I’m not sure whether this exclusive discourse is not really an internal discourse meant to strengthen the faith and confidence of Jews. It may be that other people, who were born elsewhere, can believe in and practice other religions. It’s hard for me to believe that an innocent Polish non-Jew who was born in a village and faithfully does everything the priest tells him will be punished for idol worship. The Torah was not given to ministering angels. After all, most Jewish believers also are not prepared to reconsider their beliefs and truly examine them, so why should he do so?
There is no relativism or postmodernism here, because we are not talking about facts but about norms—and not even moral norms, but religious norms. In that sense, the difference between a non-Jew and a Jew may be like the difference between an Israelite and a priest. Each person has his own norms.
I didn’t understand the question about converting religions. And if I do see an objection, would someone who has decided to do it ask me? Don’t tell anyone, but I personally am not considering it and don’t think it’s right for me. My heresy doesn’t go that far (see Column 74).

Discussion on Answer

Baruch (2017-06-29)

Thank you for the answer!

I wasn’t able to understand why there is no relativism here. On the factual level, was there a revelation of God to other nations like the revelation at Mount Sinai?
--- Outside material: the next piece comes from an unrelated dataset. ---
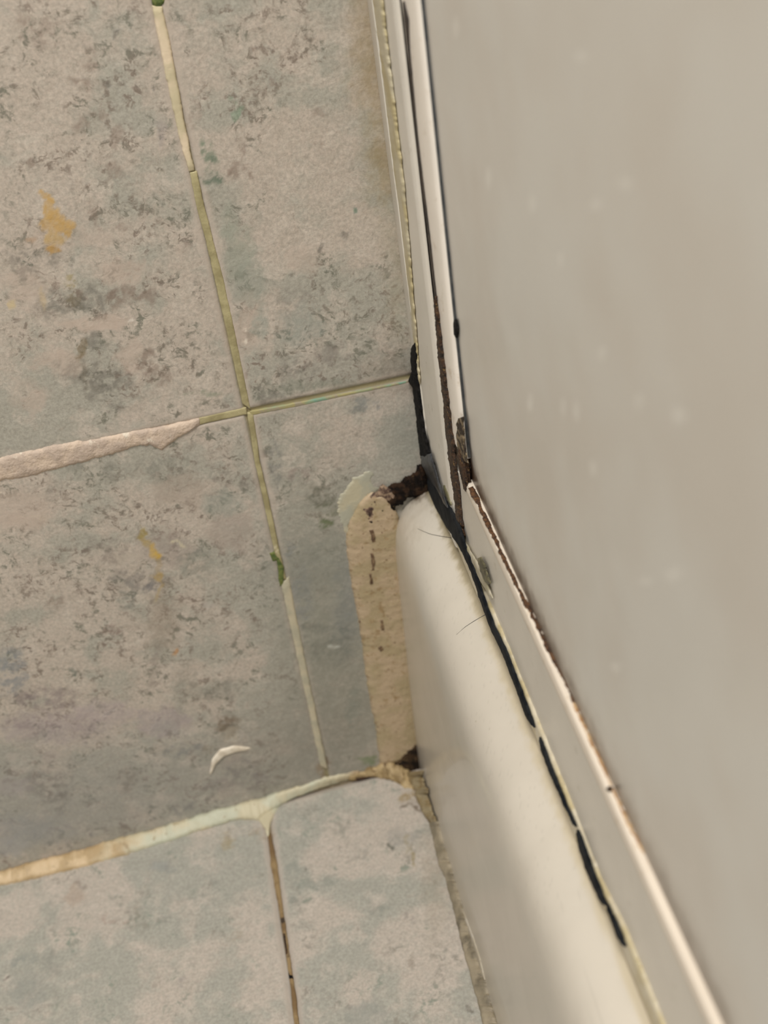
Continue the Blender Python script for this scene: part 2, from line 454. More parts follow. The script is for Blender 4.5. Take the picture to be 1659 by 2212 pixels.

Regarding conversion to another religion, I meant: do you see in it some kind of moral/religious flaw? If the Jewish religion is not preferable to other religions, then a Jewish person who wants to become Christian (for example) shouldn’t there be anything wrong with that, right?

Michi (2017-06-29)

I don’t know whether there were revelations to others (from what I know of their traditions, it sounds unlikely to me, but I can’t rule it out, especially since I don’t know enough). I’m only saying that at least on the principled level it is possible that there were (by the way, Rabbi Abraham Isaac Kook writes this in his "Perplexed of the Generation") and there is no contradiction in that. That is their mission, and for them that is the truth.

There is no moral flaw in converting religions, regardless of my view. What is morally problematic about changing religions? At most there is a religious problem here. But morally? Even if the Jewish religion is preferable to other religions, that is on the religious plane, not the moral one. If there is a religion that advocates distorted morality, then there is a moral problem. But assuming they all hold the same morality and the difference is only religious, I don’t see a moral problem in it. The question whether it is right to do so is of course something else. In my opinion, it is not.